Who Gives To Whom: Keeping It Straight
Thoughts on the Second Readings by Joe Frankenfield
30th Sunday in Ordinary Time
Hebrews 5:1-6

Sacrifice was central to Jewish faith in Jesus’ day. To assure blessings for their nation Jewish priests regularly offered God animals and food in Jerusalem’s temple. Given this experience, Jews could easily make sense of Jesus, God’s perfect son, offering himself to his Father as a sacrifice that would never need repeating. That scenario worked well for them. It doesn’t work so well for many of us.

The idea that God wants something from human beings, let alone a life, in payment for our shortcomings, holds little power over our imaginations. The idea that we offend God who, in turn demands satisfaction for our affronts seems rooted in past ages of kings and despots or contemporary pockets of chaos where warlords and crime bosses rule.

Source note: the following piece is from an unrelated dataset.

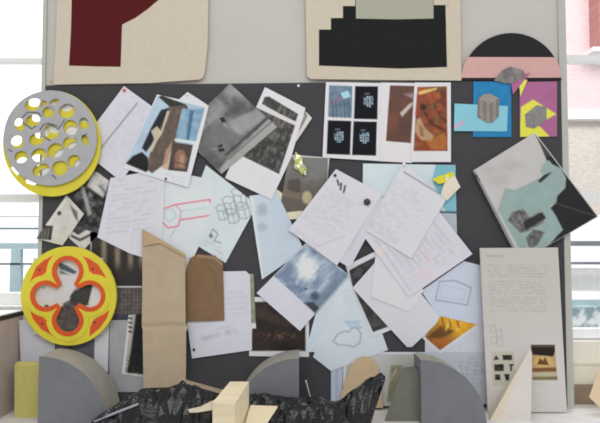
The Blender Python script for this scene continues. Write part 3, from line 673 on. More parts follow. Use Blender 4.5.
# far right
def turq(k):
    k.fill((198, 211, 217), 5, 16); k.poly([(436, 164), (456, 165), (457, 212), (446, 212), (432, 180)], (122, 178, 192), 1.3); k.poly([(432, 213), (457, 212), (457, 240), (430, 240)], (168, 176, 184), 1.2)
    k.line([(440, 212), (457, 212.5)], (40, 60, 72), 1.3)
sheet('photo_print', 'pale blue photo with turquoise right edge behind typed page', 'print', [(363, 163.5), (455.5, 165), (457, 238), (362, 236)], 1, turq, mat_=GLOSSY)
def jtick(k):
    k.fill((216, 206, 188), 4)
sheet('cream_ticket', 'cream paper tag under yellow tape at the turquoise photo', 'tag', [(444, 184), (453.5, 173), (460.5, 187), (447, 200.5), (440.5, 195)], 9, jtick)
sheet('yellow_tape', 'shiny strip of yellow tape across the cream tag', 'tape', [(432.5, 179.5), (438, 176.5), (453, 171.5), (454.5, 174.5), (445, 182.5), (439, 184)], 9.5, lambda k: k.fill((212, 202, 50), 8, 3).ell(447, 178, 1.3, 3, (240, 240, 214), 0.9, 0.5), mat_=GLOSSY)  # pale ellipse is a glint painted into the tape colour
def ae(k):
    k.fill((192, 199, 216), 4, 20); g = (104, 112, 128)
    k.line([(439.6, 281.5), (455, 280.5), (471, 287.5), (467.5, 305), (435.5, 300)], g, 0.6, 0.6, True); k.line([(442, 285), (466, 290), (463, 301), (440, 297)], g, 0.5, 0.15, True)
sheet('sketch_page', 'lilac blue page with pencil outline of a gabled house', 'drawing', [(421, 291), (464, 261), (483, 266), (484, 326), (438, 315.5)], 2, ae)
def af(k):
    k.fill((206, 207, 212), 2)
    def f(x, y):
        n = fbm(x / 5, y / 5, 81); t = np.clip((350 - y) / 30 + (x - 440) / 60, 0, 1)
        return np.stack([118 + 92 * t + 46 * (n - 0.5), 72 + 84 * t + 56 * (n - 0.5), 34 + 22 * n], -1)
    k.pic([(438, 315), (478.5, 323.5), (440, 350), (425, 337)], f)
    k.poly([(427, 337), (440, 326), (455, 331), (440, 340)], (70, 46, 30), 3, 0.7); k.line([(446, 330), (450, 319)], (236, 206, 90), 2, 0.7); k.line([(456, 331), (462, 322)], (226, 190, 70), 2, 0.7)
    for q_ in (442, 449, 457): k.line([(q_, 318 + (q_ - 440) * 0.2), (q_ + 2, 327)], (110, 66, 28), 1.2, 0.7)
    k.poly([(428, 339), (440, 350), (452, 341), (444, 337)], (172, 96, 40), 3, 0.6)
sheet('photo_print', 'golden orange interior photo, half hidden by the house sketch', 'print', [(438, 313), (482, 323), (440, 354), (421, 337)], 1.4, af, mat_=GLOSSY)
sheet('blank_page', 'plain pale lilac page below the golden orange photo', 'page', [(425, 320), (484, 318), (485, 352), (425, 352)], 1, flatc((196, 199, 210), 4))
def ag(k):
    k.fill((180, 186, 194), 5, 12); g = (118, 126, 138)
    for cx, cy in ((464, 366), (473, 362), (471, 374), (479, 370), (477, 383)):
        k.line(ell(cx, cy, 5, 4, 10, 0.3, 0.6), g, 0.6, 0.35, True); k.line([(cx - 4, cy), (cx + 4, cy + 1)], g, 0.7, 0.4)
    k.line([(462, 372), (480, 398)], g, 0.9, 0.5)
sheet('sketch_page', 'grey page with leaf shaped pencil drawing beside the text panel', 'drawing', [(417, 352), (486, 352), (488, 404), (417, 404)], 1, ag)
def ah(k):
    k.fill((186, 188, 186), 6, 12); k.put(np.clip((k.x - 382) / 18, 0, 1) * 0.6, (160, 162, 152)); k.poly([(391, 365), (403, 365), (402, 402), (387, 402)], (132, 128, 106), 1.6, 0.9, noise=22, sc=3); k.line([(387, 386), (396, 370)], (190, 190, 180), 1.2, 0.6)
    k.border([(343.5, 352), (600, 352), (600, 500), (343, 500)], (204, 206, 210), 2.0)
sheet('photo_print', 'grey green photo print behind the peach arch and black bag', 'print', [(343.5, 352), (416.5, 352), (416, 406), (342.5, 406)], 1, ah, mat_=GLOSSY)
sheet('blank_page', 'narrow lilac page hanging left of the peach arch', 'page', [(331, 353), (343, 353), (342, 406), (331, 406)], 0.7, lambda k: k.fill((178, 184, 202), 4).line([(337, 356), (336.5, 404)], (150, 158, 180), 2, 0.6))

# ------------------------------------------------------------------ pins
pin_mats = {'red': mat('red_plastic', (206, 70, 62), 0.35), 'white': mat('white_plastic', (222, 222, 222), 0.35), 'dark': mat('dark_plastic', (56, 56, 62), 0.35), 'pink': mat('pink_plastic', (200, 140, 130), 0.4)}
def pin(x, y, Y, r, kind, label, group=None):
    """drawing pin: domed head on a short neck and point"""
    bm = bmesh.new()
    prof = [(0, -0.007), (0.5, -0.0066), (0.85, -0.0052), (1.0, -0.0035), (0.9, -0.0022), (0.42, -0.0016), (0.38, 0.0), (0.12, 0.0), (0.06, 0.006), (0, 0.007)]
    n = 14; rings = []
    for rr, yy in prof:
        rings.append([bm.verts.new((rr * r * math.cos(2 * PI * i / n), yy, rr * r * math.sin(2 * PI * i / n))) for i in range(n)])
    for a, b_ in zip(rings, rings[1:]):
        for i in range(n): bm.faces.new((a[i], a[(i + 1) % n], b_[(i + 1) % n], b_[i]))
    bmesh.ops.remove_doubles(bm, verts=bm.verts, dist=1e-6)
    o = link('drawing_pin', mesh_of(bm, 'drawing_pin', True), pin_mats[kind]); o.location = P(x, y, Y)
    return tag(o, label, 'pin', group or 'drawing pins on the board')
pin(124.5, 90.5, LY(4) - 0.001, 0.0065, 'red', 'small red drawing pin holding the page with diagonal rule')
pin(298.5, 86, -0.0135, 0.006, 'white', 'small white drawing pin alone on the board near the top')
pin(367, 202, LY(8) - 0.002, 0.0135, 'dark', 'large round dark grey pin between the two typed pages')
pin(404, 164.5, LY(8) - 0.001, 0.007, 'white', 'pale pin at the top corner of the page with ruled line')
pin(166, 179, LY(3) - 0.001, 0.005, 'dark', 'tiny dark pin beside the page of typed rows')
pin(194, 349.5, LY(2) - 0.002, 0.0055, 'dark', 'dark pin at the lower left corner of the handwritten note')
pin(335, 175.5, LY(7) - 0.001, 0.006, 'dark', 'dark pin at the head of the typed page with bars')
pin(51.5, 81.5, -0.0235, 0.005, 'pink', 'pinkish pin at the bottom left corner of the maroon arch hanging')
pin(187.5, 95, LY(3) - 0.001, 0.005, 'white', 'white pin on the page corner behind blue sky photo sheet')
pin(476, 176, -0.052, 0.005, 'dark', 'small dark pin at left corner of the tilted mountain board')

# crumpled foil
def crumple(name, pts, Y, th, m, seed, amp=0.35, parent=None):
    rng = random.Random(seed); bm = bmesh.new(); bmesh.ops.create_icosphere(bm, subdivisions=3, radius=1)
    (cx, cy), rx, ry, rot = pts
    s = D0 / F
    for v in bm.verts:
        k = 1 + amp * (math.sin(v.co.x * 5 + seed) * math.cos(v.co.z * 6 - seed) + rng.uniform(-0.4, 0.4))
        a, b_ = v.co.x * rx * s * k, v.co.z * ry * s * k
        v.co = Vector((a * math.cos(rot) - b_ * math.sin(rot), v.co.y * th * k, a * math.sin(rot) + b_ * math.cos(rot)))
    o = link(name, mesh_of(bm, name), m, parent); o.location = P(cx, cy, Y); return o
M_foil, nt, b = nodes('yellow_foil')
tc = nt.nodes.new('ShaderNodeTexCoord'); nz = nt.nodes.new('ShaderNodeTexNoise'); nz.inputs['Scale'].default_value = 60
rp = nt.nodes.new('ShaderNodeValToRGB'); rp.color_ramp.elements[0].position = 0.42; rp.color_ramp.elements[1].position = 0.62
rp.color_ramp.elements[0].color = (0.50, 0.52, 0.08, 1); rp.color_ramp.elements[1].color = (0.85, 0.86, 0.82, 1)
nt.links.new(tc.outputs['Object'], nz.inputs['Vector']); nt.links.new(nz.outputs['Fac'], rp.inputs['Fac']); nt.links.new(rp.outputs['Color'], b.inputs['Base Color'])
b.inputs['Metallic'].default_value = 0.35; b.inputs['Roughness'].default_value = 0.25
o = crumple('foil_scrap', ((299.5, 164.5), 4.6, 11.5, 0.42), LY(6), 0.006, M_foil, 3); tag(o, 'crumpled yellow green foil scrap pinned on the faded grey photo', 'foil')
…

On some deep level the very experience of Jesus who loved so deeply and selflessly that he accepted death rather than abandon us clashes radically with the picture of a God who views us as beholden to him or keeps a ledger of our deposits and withdrawals with him. Such a God is too small, too much like us at our worst.

Sacrifice isn’t passé. It’s necessary for life and beauty and love to grow. Every parent knows this. Everyone who loves a friend, strives to better the world by her work, everyone who brings peace by forgiveness and patience know this. Everyone who absorbs evil rather than passing it on to others knows sacrifice first hand.

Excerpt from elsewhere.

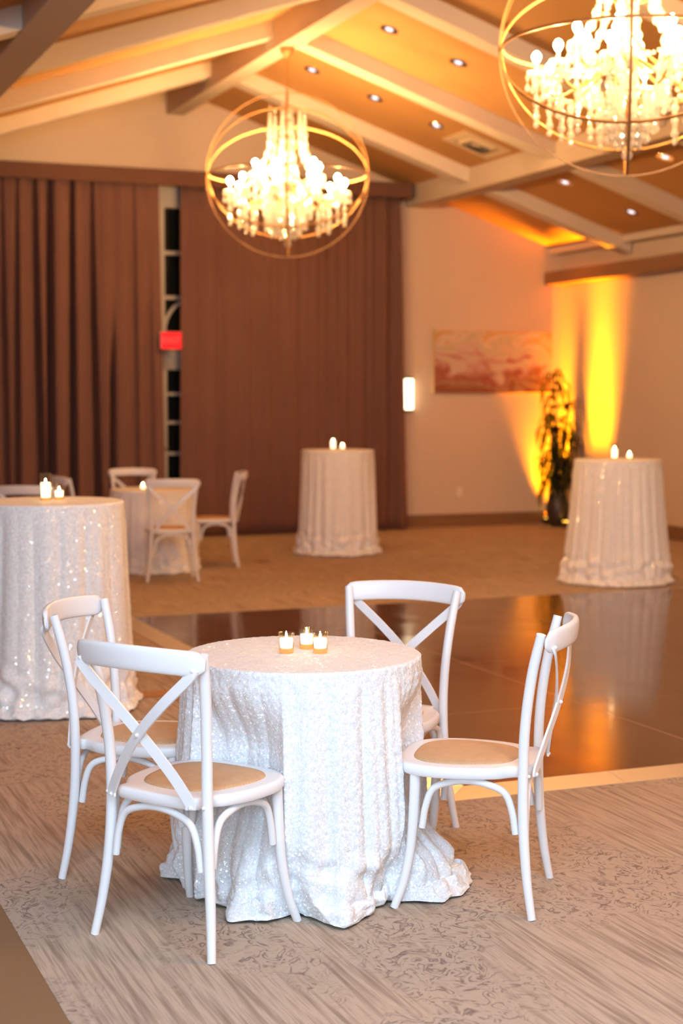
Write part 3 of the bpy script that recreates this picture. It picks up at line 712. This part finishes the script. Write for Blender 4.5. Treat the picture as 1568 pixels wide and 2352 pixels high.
# ------------------------------------------------------------------ orb chandelier
def make_chandelier():
    e = empty('orb_chandelier', (0, 0, 0)); R = .755; Fe = M['iron']; Cr = M['crystal']
    fl = [(-.0085, -.004), (.0085, -.004), (.0085, .004), (-.0085, .004)]
    def ring(axis_u, axis_v, r=R):
        U, V = Vector(axis_u).normalized(), Vector(axis_v).normalized(); n = 72
        pts = [U * r * math.cos(2 * PI * i / n) + V * r * math.sin(2 * PI * i / n) for i in range(n)]
        b = MB(); b.sweep(pts, fl, closed=True, fixed=lambda i: pts[i]); b.build('orb_ring', Fe, e, angle=30)
    ring((1, 0, 0), (0, 0, 1)); ring((0, 1, 0), (0, 0, 1), R * .988); ring((1, 0, 0), (0, 1, 0), R * .976)
    ring((1, 0, 0), (0, 1, 1), R * .994); ring((1, 0, 0), (0, -1, 1), R * .982)
    # canopy and chain
    b = MB(); b.lathe([(.07, 1.165), (.07, 1.15), (.055, 1.11), (.02, 1.085), (.012, 1.06)], 18); b.build('canopy', Fe, e)
    b = MB(); z = 1.065
    for k in range(9):
        n = 14; pts = []
        for i in range(n):
            a = 2 * PI * i / n; x, zz = .012 * math.cos(a), .024 * math.sin(a)
            pts.append((x, 0, z - .022 + zz) if k % 2 else (0, x, z - .022 + zz))
        b.tube(pts, .004, 6, closed=True); z -= .036
    b.build('chain', Fe, e)
    b = MB(); b.tube([(0, 0, .76), (0, 0, -.58)], .012, 10); b.build('stem', Fe, e)
    # crystal column
    b = MB(); z = .60; k = 0
    while z > -.30:
        r = (.030, .045, .036, .055, .034, .048)[k % 6] * (1.5 if z < .2 else 1.05); b.ball((0, 0, z), r, 10, 6, .85); z -= r * 1.55; k += 1
    b.build('crystal_column', Cr, e, angle=20)
    b = MB(); b.lathe([(.012, .345), (.06, .33), (.085, .315), (.06, .30), (.012, .295)], 16); b.build('crystal_bowl', Cr, e, angle=20)
    def strand(b, pts, r, big=None):
        r *= 1.3
        for i, p in enumerate(pts):
            b.ball(p, r * (1.25 if i % 3 == 1 else .85), 7, 4, 1.0)
        if big:
            x, y, z = pts[-1]; b.lathe([(.001, z - .008), (.012, z - .030), (.019, z - .048), (.014, z - .060), (.001, z - .068)], 7, (x, y, 0))
    # crown with upright spires
    for i in range(6):
        a = i * PI / 3 + .26; c, s = math.cos(a), math.sin(a); t = .165
        b = MB(); b.tube(spline([(0, 0, .28), (c * .07, s * .07, .25), (c * .13, s * .13, .29), (c * t, s * t, .36)], 6), .007, 7); arm = b.build('crown_arm', Fe, e)
        b = MB()
        for q in range(6): b.ball((c * t, s * t, .37 + q * .036), (.030 - .0026 * q), 8, 4, 1.0)
        b.lathe([(.001, .58), (.010, .595), (.004, .63), (.0005, .645)], 7, (c * t, s * t, 0)); b.build('spire', Cr, arm, angle=20)
        # bead swag from crown to the middle tier
        b = MB(); pts = []
        for q in range(13):
            u = q / 12; rr = t + (.31 - t) * u ** 1.6; pts.append((c * rr, s * rr, .33 - .30 * u - .05 * math.sin(u * PI)))
        strand(b, pts, .019); b.build('bead_swag', Cr, e, angle=20)
    def tier(n, rad, ztip, ph, zroot, drop, nm):
        for i in range(n):
            a = 2 * PI * i / n + ph; c, s = math.cos(a), math.sin(a)
            b = MB(); b.tube(spline([(c * .03, s * .03, zroot), (c * rad * .35, s * rad * .35, zroot - .10), (c * rad * .72, s * rad * .72, ztip - .13), (c * rad * .96, s * rad * .96, ztip - .07), (c * rad, s * rad, ztip)], 6), .0085, 7)
            arm = b.build('arm', Fe, e)
            x, y = c * rad, s * rad
            b = MB(); b.lathe([(.006, ztip - .012), (.045, ztip - .006), (.056, ztip + .012), (.052, ztip + .014), (.012, ztip)], 12, (x, y, 0)); b.build('drip_cup', Cr, arm, angle=20)
            b = MB(); b.lathe([(.010, ztip), (.010, ztip + .06)], 10, (x, y, 0)); b.build('candle_sleeve', M['candle_tube'], arm)
            b = MB(); b.lathe([(.008, ztip + .060), (.018, ztip + .074), (.026, ztip + .092), (.025, ztip + .108), (.014, ztip + .124), (.001, ztip + .130)], 12, (x, y, 0)); b.build('bulb', M['bulb'], arm)
            for q in range(5):
                aa = a + q * 2 * PI / 5; px, py = x + .052 * math.cos(aa), y + .052 * math.sin(aa); b = MB()
                strand(b, [(px, py, ztip - .004 - .018 * j) for j in range(3)], .009, True); b.build('cup_drop', Cr, arm, angle=20)
            b = MB(); nb = int((ztip - .04 - drop) / .030)
            strand(b, [(x, y, ztip - .04 - .030 * j) for j in range(nb)], .016, True)
            b.build('hanging_strand', Cr, arm, angle=20)
            b = MB(); x2, y2 = c * rad * .72, s * rad * .72
            strand(b, [(x2, y2, ztip - .14 - .026 * j) for j in range(8)], .016, True); b.build('hanging_strand', Cr, arm, angle=20)
            # swag to the next arm
            a2 = a + 2 * PI / n; b = MB(); pts = []
            for q in range(1, 9):
                u = q / 9; pts.append((x * (1 - u) + rad * math.cos(a2) * u, y * (1 - u) + rad * math.sin(a2) * u, ztip - .03 - .07 * math.sin(u * PI)))
            strand(b, [(p[0] * .97, p[1] * .97, p[2]) for p in pts], .0125); b.build('bead_swag', Cr, arm, angle=20)
    tier(10, .535, -.155, .10, -.06, -.46, 'outer'); tier(6, .315, .0, .35, .06, -.24, 'inner')
    # basket of drops at the foot
    for k, (r, z0, n, L) in enumerate(((.17, -.30, 14, 6), (.12, -.36, 11, 6), (.07, -.42, 8, 5))):
        for i in range(n):
            a = 2 * PI * i / n + k; b = MB(); strand(b, [(r * math.cos(a), r * math.sin(a), z0 - .028 * j) for j in range(L)], .015, True); b.build('basket_strand', Cr, e, angle=20)
        b = MB(); b.tube([(r * math.cos(2 * PI * i / 24), r * math.sin(2 * PI * i / 24), z0 + .015) for i in range(24)], .005, 6, closed=True); b.build('basket_hoop', Fe, e)
    b = MB(); b.ball((0, 0, -.635), .034, 12, 8); b.tube([(0, 0, -.58), (0, 0, -.61)], .004, 6); b.build('crystal_ball', Cr, e, angle=20)
    return e
ch = make_chandelier(); ch.location = (RX, 13.87, 3.67); ch.rotation_euler = (0, 0, math.radians(-21))
tag(ch, 'farther crystal orb chandelier, whole in view, before the brown curtain', 'chandelier', 'crystal orb chandeliers under the ridge')
c2 = copy_tree(ch, loc=(RX, 8.06, 3.665), rz=math.radians(-31))
c3 = copy_tree(ch, loc=(RX, 2.25, 3.665), rz=0)  # third chandelier, unseen, added for warm light on the foreground
tag(c3, 'unseen added crystal orb chandelier above the right of the camera', 'chandelier', 'crystal orb chandeliers under the ridge')
tag(c2, 'nearer crystal orb chandelier cut by the top and right picture edges', 'chandelier', 'crystal orb chandeliers under the ridge')

# ------------------------------------------------------------------ plant and uplight
PX, PY = 9.87, 17.12
e = empty('potted_dracaena', (PX, PY, 0), label='tall drooping dark leafed plant in a dark pot in the amber lit corner', cat='plant')
b = MB(); b.lathe([(.075, 0), (.085, .005), (.125, .08), (.148, .18), (.145, .28), (.118, .36), (.110, .385), (.118, .40), (.105, .40), (.098, .37)], 28, cap=False); b.build('pot', M['pot'], e)
b = MB(); b.lathe([(.001, .375), (.10, .372)], 20, cap=False); b.build('soil', M['soil'], e)
def leaf(b, p, az, L, up, wid):
    d = Vector((math.cos(az), math.sin(az), 0)); n = 7; pts = []; q = Vector(p); ang = up
    for i in range(n + 1):
        pts.append(Vector((min(q.x, XR - PX - .02), min(q.y, YW - PY - .02), q.z))); q = q + (d * math.cos(ang) + Vector((0, 0, 1)) * math.sin(ang)) * (L / n); ang = max(-1.50, ang - (.30 + .14 * i))
    side = Vector((-d.y, d.x, 0)); vs = []; fs = []
    for i, pp in enumerate(pts):
        u = i / n; ww = wid * math.sin(PI * min(1, .12 + u * .88)) ** .7 * (1 if u < 1 else 0)
        vs += [pp - side * ww, pp + Vector((0, 0, -.006)), pp + side * ww]
    for i in range(n): fs += [(i * 3, i * 3 + 1, i * 3 + 4, i * 3 + 3), (i * 3 + 1, i * 3 + 2, i * 3 + 5, i * 3 + 4)]
    b.add(vs, fs)
lr = random.Random(5)
for (cx, cyy, hgt, lean) in ((-.02, .0, 1.98, (-.01, .02)), (.05, .03, 1.62, (.05, -.02)), (-.05, -.03, 1.42, (-.05, -.03)), (.03, -.05, 1.15, (.04, -.05)), (-.03, .05, .92, (-.05, .03))):
    top = Vector((cx + lean[0] * 2, cyy + lean[1] * 2, hgt - .12)); pth = spline([(cx, cyy, .37), (cx + lean[0] * .6, cyy + lean[1] * .6, hgt * .55), tuple(top)], 8)
    b = MB(); b.tube(pth, .011, 8); cane = b.build('cane', M['cane'], e)
    b = MB(); z = .55 if hgt > 1.2 else .5
    while z < hgt - .12:
        u = (z - .37) / (hgt - .49); pp = pth[min(len(pth) - 1, int(u * (len(pth) - 1)))]
        for q in range(3): leaf(b, pp, lr.uniform(0, 2 * PI), lr.uniform(.28, .48), lr.uniform(.35, 1.0), lr.uniform(.014, .024))
        z += .050
    for q in range(8): leaf(b, top, q * PI / 4 + lr.random(), lr.uniform(.2, .32), lr.uniform(.7, 1.45), .018)
    b.build('foliage', M['leaf'], cane, angle=60)
UX, UY = 9.86, 16.63
e = empty('amber_uplight', (UX, UY, 0), label='amber uplight bar on the floor near the side wall, behind the right tall table', cat='uplight')
b = MB(); b.box((-.05, -.31, 0), (.05, .31, .08)); b.build('housing', M['dark_metal'], e, bevel=.008)
b = MB(); b.box((-.036, -.29, .0805), (.036, .29, .083)); b.build('lens', M['amber'], e, smooth=False)
def wash(loc, aim, p, sx, sy, spread):
    o = lamp('amber_wash', 'AREA', loc, aim, p, (1, .31, .0), shape='RECTANGLE', size=sx, size_y=sy); o.data.spread = math.radians(spread)
wash((UX, UY - .01, .10), (UX + .17, UY - .01, 1.5), 44, .56, .08, 25)
e = empty('amber_uplight', (9.965, 17.46, 0), label='small amber uplight in the corner behind the potted plant', cat='uplight')
b = MB(); b.box((-.09, -.045, 0), (.09, .045, .08)); b.build('housing', M['dark_metal'], e, bevel=.008)
b = MB(); b.box((-.075, -.032, .0805), (.075, .032, .083)); b.build('lens', M['amber'], e, smooth=False)
wash((9.95, 17.46, .10), (9.80, 17.53, 1.5), 15, .06, .15, 40)
wash((9.93, 17.44, .10), (10.06, 17.40, 1.5), 26, .30, .06, 28)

We honor sacrifice. We pray for the strength to sacrifice in our lives. We remember Jesus because he brought life wherever he walked and didn’t retreat from it when it cost him everything.

For us, this is Jesus’ revelation: God sacrifices for life. We wouldn’t have believed it if we hadn’t seen it. God doesn’t demand sacrifice; God sacrifices for us – with us. Awesome!